At ₹25,000/month withdrawal and 8% annual return, a ₹50 lakh corpus lasts well beyond 20 years. In fact, after 20 years you will still have approximately ₹29.3 lakhs remaining. The corpus sustains withdrawals for so long because the remaining balance earns returns each month that partially offset the withdrawals.

Is SWP tax-free in India?

SWP withdrawals are not fully tax-free. Each withdrawal consists of a capital (cost) portion and a gains portion. Only the gains portion is taxable. For equity mutual funds: gains held over 1 year are taxed at 12.5% LTCG (above ₹1.25 lakh/year); gains held under 1 year at 20% STCG. Debt fund gains are taxed at your income slab rate. SWP is still more tax-efficient than FD interest, which is fully taxable.

What is a safe SWP withdrawal rate from a mutual fund corpus?

The commonly cited safe withdrawal rate is 3–4% of corpus per year (the '4% rule'). For Indian conditions with equity funds returning 10–12%, a withdrawal rate of 5–6% annually (0.4–0.5% monthly) is generally sustainable over 20+ years. For ₹50 lakhs, this means ₹20,000–25,000/month. Withdrawing more than 8% annually risks depleting the corpus within 12–15 years.

What is the difference between SWP and dividend option in mutual funds?

The dividend option (now called IDCW — Income Distribution cum Capital Withdrawal) distributes profits periodically but the amount is variable and at the fund house's discretion. SWP gives you full control over the withdrawal amount and timing. SWP is also more tax-efficient because you choose which units to redeem, allowing you to optimise LTCG vs STCG. SEBI now recommends SWP over IDCW for regular income.

Can I start an SWP immediately after investing a lumpsum?

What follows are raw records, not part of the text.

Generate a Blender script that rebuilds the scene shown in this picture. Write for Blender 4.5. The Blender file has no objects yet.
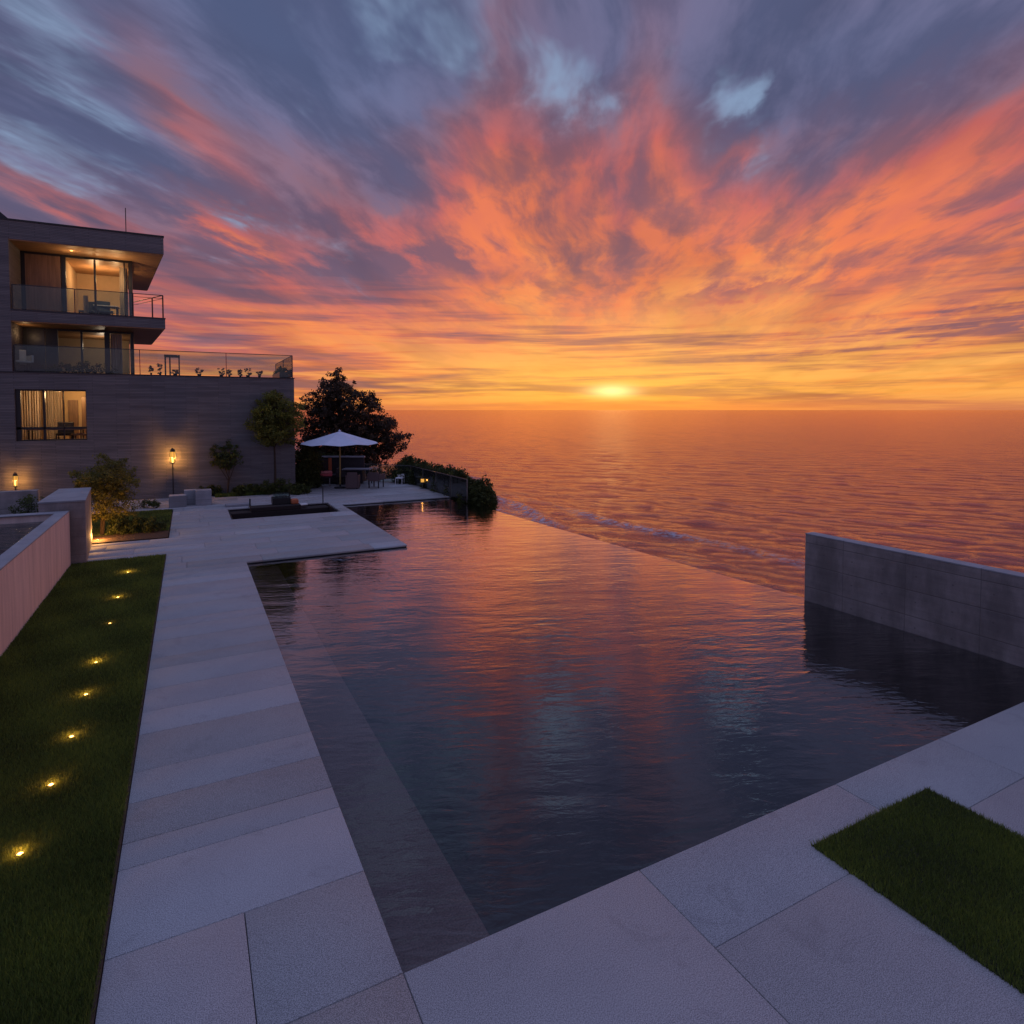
import bpy, math, random
import numpy as np
from mathutils import Vector
random.seed(7); rng = np.random.default_rng(11)
C = bpy.context.scene.collection
# ---------------------------------------------------------------- camera model
# world axes: X along the near pool edge (towards the sea), Y along the walkway. Camera 4 m above the deck.
F, H, PITCH = 617.0, 4.0, math.radians(2.3)
YAW = math.atan2(617, 1178)
YC = 410 + F*math.tan(PITCH)
cp, sp = math.cos(PITCH), math.sin(PITCH)
FW = (math.sin(YAW), math.cos(YAW)); RT = (math.cos(YAW), -math.sin(YAW))
def kk(py):
    k = (YC-py)/F
    return (k*cp-sp)/(cp+k*sp)
def P(px, py, z=0.0):                 # where a point seen at (px,py) lies if its height is z
    d = (z-H)/kk(py); zc = d*cp-(z-H)*sp; x = (px-512)/F*zc
    return (x*RT[0]+d*FW[0], x*RT[1]+d*FW[1])
def AT(px, Y, z=H):                   # X of image column px on the vertical plane Y at height z
    u = (px-512)/F; e = -u*(z-H)*sp
    d = (Y-e*RT[1])/(u*cp*RT[1]+FW[1]); x = u*cp*d+e
    return x*RT[0]+d*FW[0]
def Q(px, dist):                      # ground position at image column px and forward distance
    x = (px-512)/F*dist
    return (x*RT[0]+dist*FW[0], x*RT[1]+dist*FW[1])
def Z(x, y, py):                      # height at ground position (x,y) seen at image row py
    return H+(x*FW[0]+y*FW[1])*kk(py)
cam = bpy.data.cameras.new('camera'); co = bpy.data.objects.new('camera', cam); C.objects.link(co)
cam.sensor_width = 36; cam.lens = F/1024*36; cam.shift_y = -(512-YC)/1024
cam.clip_end = 90000; cam.clip_start = .05
co.location = (0, 0, H); co.rotation_euler = (math.pi/2-PITCH, 0, -YAW)
bpy.context.scene.camera = co
# ---------------------------------------------------------------- node helpers
class NT:
    def __init__(s, tree): s.t = tree; s.n = tree.nodes; s.l = tree.links
    def val(s, sock, v):
        if isinstance(v, bpy.types.NodeSocket): s.l.new(v, sock)
        elif v is not None:
            if isinstance(v, (tuple, list)) and len(v) == 3 and sock.type == 'RGBA': v = (*v, 1)
            sock.default_value = v
    def m(s, op, a, b=None, c=None, clamp=False):
        n = s.n.new('ShaderNodeMath'); n.operation = op; n.use_clamp = clamp
        for i, v in enumerate((a, b, c)):
            if v is not None: s.val(n.inputs[i], v)
        return n.outputs[0]
    def add(s, a, b): return s.m('ADD', a, b)
    def sub(s, a, b): return s.m('SUBTRACT', a, b)
    def mul(s, a, b): return s.m('MULTIPLY', a, b)
    def div(s, a, b): return s.m('DIVIDE', a, b)
    def ss(s, x, a, b, lo=0., hi=1.):
        n = s.n.new('ShaderNodeMapRange'); n.interpolation_type = 'SMOOTHSTEP'
        s.val(n.inputs[0], x); s.val(n.inputs[1], a); s.val(n.inputs[2], b); s.val(n.inputs[3], lo); s.val(n.inputs[4], hi)
        return n.outputs[0]
    def xyz(s, x, y, z=0.):
        n = s.n.new('ShaderNodeCombineXYZ'); s.val(n.inputs[0], x); s.val(n.inputs[1], y); s.val(n.inputs[2], z); return n.outputs[0]
    def noise(s, vec, scale=1., detail=4., rough=.5, dist=0., col=False):
        n = s.n.new('ShaderNodeTexNoise'); n.noise_dimensions = '3D'
        s.l.new(vec, n.inputs['Vector']); n.inputs['Scale'].default_value = scale; n.inputs['Detail'].default_value = detail
        n.inputs['Roughness'].default_value = rough; n.inputs['Distortion'].default_value = dist
        return n.outputs['Color' if col else 0]
    def ramp(s, x, stops, interp='LINEAR'):
        n = s.n.new('ShaderNodeValToRGB'); n.color_ramp.interpolation = interp; e = n.color_ramp.elements
        while len(e) < len(stops): e.new(.5)
        for i, (p, c) in enumerate(stops):
            e[i].position = p; e[i].color = (*c, 1) if len(c) == 3 else c
        s.val(n.inputs[0], x); return n.outputs[0]
    def mix(s, f, a, b, mode='MIX'):
        n = s.n.new('ShaderNodeMix'); n.data_type = 'RGBA'; n.blend_type = mode
        s.val(n.inputs['Factor'], f); s.val(n.inputs[6], a); s.val(n.inputs[7], b); return n.outputs[2]
    def mapping(s, vec, scale=(1,1,1), rot=(0,0,0)):
        n = s.n.new('ShaderNodeMapping'); s.l.new(vec, n.inputs[0]); n.inputs['Scale'].default_value = scale; n.inputs['Rotation'].default_value = rot
        return n.outputs[0]
    def bump(s, h, strength=.3, dist=.01, normal=None):
        n = s.n.new('ShaderNodeBump'); s.val(n.inputs['Height'], h); n.inputs['Strength'].default_value = strength; n.inputs['Distance'].default_value = dist
        if normal is not None: s.l.new(normal, n.inputs['Normal'])
        return n.outputs[0]
def newmat(name):
    m = bpy.data.materials.new(name); m.use_nodes = True; t = NT(m.node_tree)
    b = t.n['Principled BSDF']; geo = t.n.new('ShaderNodeNewGeometry').outputs['Position']
    return m, t, b, geo
def simple(name, col, rough=.6, metal=0., var=.15, scale=6., emit=None, es=0., bump=0.):
    m, t, b, pos = newmat(name)
    n = t.noise(pos, scale, 5, .6)
    c2 = tuple(max(0, c*(1-var)) for c in col); c3 = tuple(min(1, c*(1+var)) for c in col)
    t.l.new(t.mix(t.ss(n, .3, .7), c2, c3), b.inputs['Base Color'])
    t.l.new(t.ss(n, .2, .8, max(.03, rough-.08), min(1, rough+.08)), b.inputs['Roughness']); b.inputs['Metallic'].default_value = metal
    if emit: b.inputs['Emission Color'].default_value = (*emit, 1); b.inputs['Emission Strength'].default_value = es
    if bump: t.l.new(t.bump(t.noise(pos, scale*6, 3), bump, .01), b.inputs['Normal'])
    return m
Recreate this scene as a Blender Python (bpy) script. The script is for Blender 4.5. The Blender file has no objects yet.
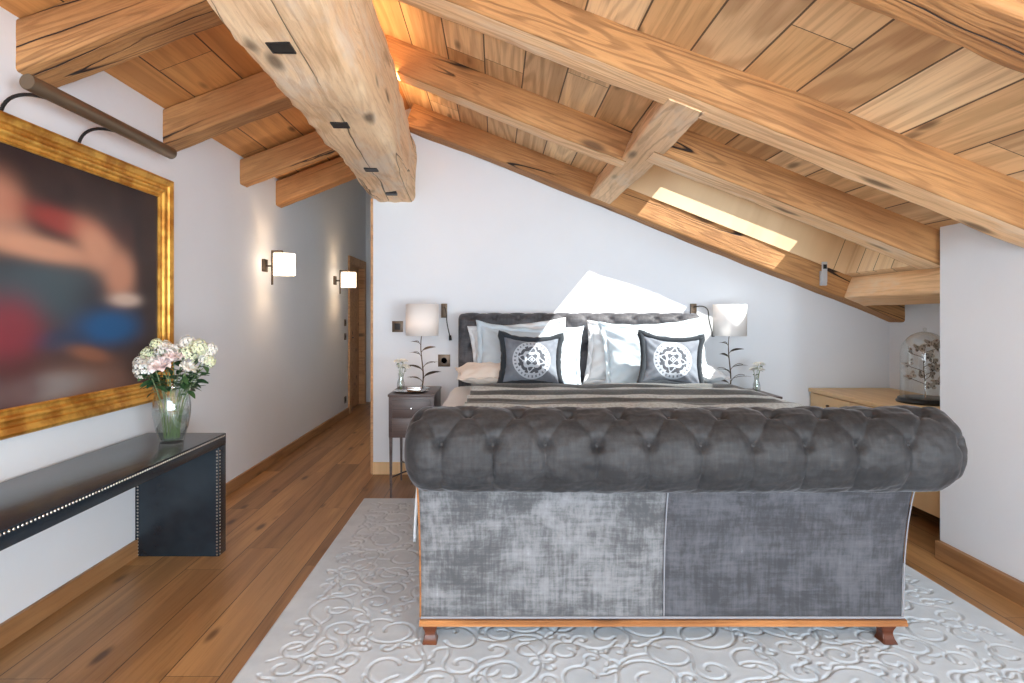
import bpy, bmesh, math, random
import numpy as np
from mathutils import Vector, Matrix, noise, Euler
random.seed(7)
C = bpy.context.scene
COL = C.collection
PI = math.pi

# ------------------------------------------------------------------ camera
CAMZ = 1.31
cd = bpy.data.cameras.new('camera'); cam = bpy.data.objects.new('camera', cd); COL.objects.link(cam)
cam.location = (0, 0, CAMZ); cam.rotation_euler = (PI/2, 0, 0)
cd.sensor_width = 36; cd.lens = 36*601/1024; cd.shift_x = 16/1024; cd.shift_y = -26.5/1024
cd.clip_start = .05
C.camera = cam
C.view_settings.view_transform = 'Standard'; C.view_settings.look = 'None'
C.view_settings.gamma = 1; C.view_settings.use_curve_mapping = False
C.view_settings.exposure = 0.5
# ------------------------------------------------------------------ world, sun, rear window light, added side fill
w = bpy.data.worlds.new('sky'); C.world = w; w.use_nodes = True
bg = w.node_tree.nodes['Background']; bg.inputs[0].default_value = (.78, .88, 1, 1); bg.inputs[1].default_value = 1.0
def sun_dir(o, d):
    o.rotation_euler = Vector(d).to_track_quat('-Z', 'Y').to_euler()
sl = bpy.data.lights.new('sun', 'SUN'); sl.energy = 10.0; sl.angle = math.radians(.5); sl.color = (1, .96, .9)
so = bpy.data.objects.new('sun', sl); COL.objects.link(so); sun_dir(so, (-.64, .342, -.77)); so.location = (4, 2, 6)
def area(name, loc, d, sx, sy, e, col):
    l = bpy.data.lights.new(name, 'AREA'); l.shape = 'RECTANGLE'; l.size = sx; l.size_y = sy; l.energy = e; l.color = col
    o = bpy.data.objects.new(name, l); COL.objects.link(o); o.location = loc; sun_dir(o, d); return o
area('rear_window_light', (.3, -2.25, 1.25), (0, 1, 0), 4.0, 2.2, 165, (.78, .895, 1))
area('side_fill_light', (2.34, -1.0, 1.05), (-1, .45, .12), 1.7, 1.1, 150, (.77, .90, 1))  # added unseen fill lamp, brightens the left wall; the knee wall has no window

# ------------------------------------------------------------------ node helpers
def rgb(r, g, b):
    f = lambda c: ((c/255+.055)/1.055)**2.4 if c/255 > .04045 else c/255/12.92
    return (f(r), f(g), f(b), 1)
class S:
    """socket with arithmetic"""
    def __init__(s, nt, k): s.nt = nt; s.k = k
    def _m(s, op, *o, clamp=False):
        n = s.nt.nodes.new('ShaderNodeMath'); n.operation = op; n.use_clamp = clamp
        for i, v in enumerate((s,)+o):
            if isinstance(v, S): s.nt.links.new(v.k, n.inputs[i])
            else: n.inputs[i].default_value = v
        return S(s.nt, n.outputs[0])
    def __add__(s, o): return s._m('ADD', o)
    __radd__ = __add__
    def __sub__(s, o): return s._m('SUBTRACT', o)
    def __rsub__(s, o): return (s*-1)+o
    def __mul__(s, o): return s._m('MULTIPLY', o)
    __rmul__ = __mul__
    def __truediv__(s, o): return s._m('DIVIDE', o)
    def __pow__(s, o): return s._m('POWER', o)
    def sin(s): return s._m('SINE')
    def cos(s): return s._m('COSINE')
    def abs(s): return s._m('ABSOLUTE')
    def gt(s, o): return s._m('GREATER_THAN', o)
    def lt(s, o): return s._m('LESS_THAN', o)
    def floor(s): return s._m('FLOOR')
    def frac(s): return s._m('FRACT')
    def sqrt(s): return s._m('SQRT')
    def mx(s, o): return s._m('MAXIMUM', o)
    def mn(s, o): return s._m('MINIMUM', o)
    def exp(s): return s._m('EXPONENT')
    def clamp(s): return s._m('ADD', 0.0, clamp=True)
    def ramp01(s, a, b):
        n = s.nt.nodes.new('ShaderNodeMapRange'); n.interpolation_type = 'SMOOTHSTEP'
        s.nt.links.new(s.k, n.inputs[0]); n.inputs[1].default_value = a; n.inputs[2].default_value = b
        return S(s.nt, n.outputs[0])
class M:
    def __init__(s, name):
        s.m = bpy.data.materials.new(name); s.m.use_nodes = True; s.nt = s.m.node_tree
        s.b = s.nt.nodes['Principled BSDF']; s.out = s.nt.nodes['Material Output']
    def new(s, t): return s.nt.nodes.new(t)
    def coord(s, kind='Object'):
        return s.new('ShaderNodeTexCoord').outputs[kind]
    def rnd(s): return S(s.nt, s.new('ShaderNodeObjectInfo').outputs['Random'])
    def xyz(s, vec):
        n = s.new('ShaderNodeSeparateXYZ'); s.nt.links.new(vec, n.inputs[0]); return [S(s.nt, o) for o in n.outputs]
    def vec(s, x, y, z):
        n = s.new('ShaderNodeCombineXYZ')
        for i, v in enumerate((x, y, z)):
            if isinstance(v, S): s.nt.links.new(v.k, n.inputs[i])
            else: n.inputs[i].default_value = v
        return n.outputs[0]
    def noise(s, vec, scale=1, detail=3, rough=.55, dist=0):
        n = s.new('ShaderNodeTexNoise'); s.nt.links.new(vec, n.inputs['Vector'])
        n.inputs['Scale'].default_value = scale; n.inputs['Detail'].default_value = detail
        n.inputs['Roughness'].default_value = rough; n.inputs['Distortion'].default_value = dist
        return S(s.nt, n.outputs[0])
    def vor(s, vec, scale=1, feat='F1'):
        n = s.new('ShaderNodeTexVoronoi'); n.feature = feat; s.nt.links.new(vec, n.inputs['Vector']); n.inputs['Scale'].default_value = scale
        return S(s.nt, n.outputs['Distance'])
    def white(s, vec):
        n = s.new('ShaderNodeTexWhiteNoise'); n.noise_dimensions = '3D'; s.nt.links.new(vec, n.inputs[0]); return S(s.nt, n.outputs[0])
    def mix(s, f, a, b):
        n = s.new('ShaderNodeMix'); n.data_type = 'RGBA'
        if isinstance(f, S): s.nt.links.new(f.k, n.inputs[0])
        else: n.inputs[0].default_value = f
        for i, v in ((6, a), (7, b)):
            if isinstance(v, tuple): n.inputs[i].default_value = v
            else: s.nt.links.new(v, n.inputs[i])
        return n.outputs[2]
    def color(s, c):
        if isinstance(c, tuple): s.b.inputs['Base Color'].default_value = c
        else: s.nt.links.new(c, s.b.inputs['Base Color'])
        return s
    def set(s, **k):
        for a, v in k.items():
            i = s.b.inputs[a.replace('_', ' ')]
            if isinstance(v, S): s.nt.links.new(v.k, i)
            else: i.default_value = v
        return s
    def bump(s, h, strength=.5, dist=.01):
        n = s.new('ShaderNodeBump'); n.inputs['Strength'].default_value = strength; n.inputs['Distance'].default_value = dist
        s.nt.links.new(h.k, n.inputs['Height']); s.nt.links.new(n.outputs[0], s.b.inputs['Normal']); return s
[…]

Yes, you can start SWP immediately after a lumpsum investment. However, if you start SWP within 1 year of investment in an equity fund, the withdrawals may attract Short-Term Capital Gains (STCG) tax at 20%. For tax efficiency, wait at least 1 year before starting SWP so that gains qualify for LTCG at 12.5% (with ₹1.25 lakh exemption). Some investors park lumpsum in a liquid fund for 1 year before activating SWP.